Using the alloy of the present invention, not only the single layer seamless tubes but also composite seamless tubes such as double layers or triple layers tubes can be manufactured easily, although it is difficult to manufacture the composite tubes of the conventional alloy 625. Since seamless tubes made of the alloy of this invention have the improved structure stability at elevated temperatures, the resistance to high temperature embrittlement of the tubes is excellent even if they are used at high temperatures for a long period of time. The high temperature embrittlement is one of the problems of the conventional alloy 625 tubes. Accordingly, the alloy of this invention is particularly suitable for pipes, tubes or structural members of apparatus which should be operated for a long period of time in high temperature and severe corrosive environments.

Claims

An alloy consisting essentially of, in weight %:
up to 0.05 % C, up to 0.5 % Si, up to 0.5 % Mn,
up to 0.01 % P 20 - 25 % Cr, 8 - 12 % Mo,
more than 0.5 % and up to 1.0 % Nb, more than 15 % and up to 20 % Fe,
up to 0.4 % Al, up to 0.1 % in total of rare earth metals,
up to 0.01 % Ca, up to 0.01 % Mg, up to 0.01 % B,
and Ni and incidental impurities as the balance, wherein the Fe content and the Nb content are defined so as to satisfy the following formula (a): $Fe (%) ≧ 4 × Nb (%) + 12.5$
A seamless tube made of the alloy according to Claim 1.

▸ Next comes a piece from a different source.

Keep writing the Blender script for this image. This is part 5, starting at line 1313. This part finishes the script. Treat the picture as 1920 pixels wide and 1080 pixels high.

A seamless composite tube wherein at least one layer consisting of the outer layer and the inner layer is made of the alloy according to claim 1.
A component of the industrial waste incinerating boiler made of the alloy, the seamless tube or the seamless composite tube according to any one of Claims 1 to 3.
Use of a seamless tube made of the alloy according to Claim 1,for the industrial waste incinerating boiler.
Use of a seamless composite tube wherein at least one layer consisting of the outer layer and the inner layer is made of the alloy according to Claim 1, for the industrial waste incinerating boiler.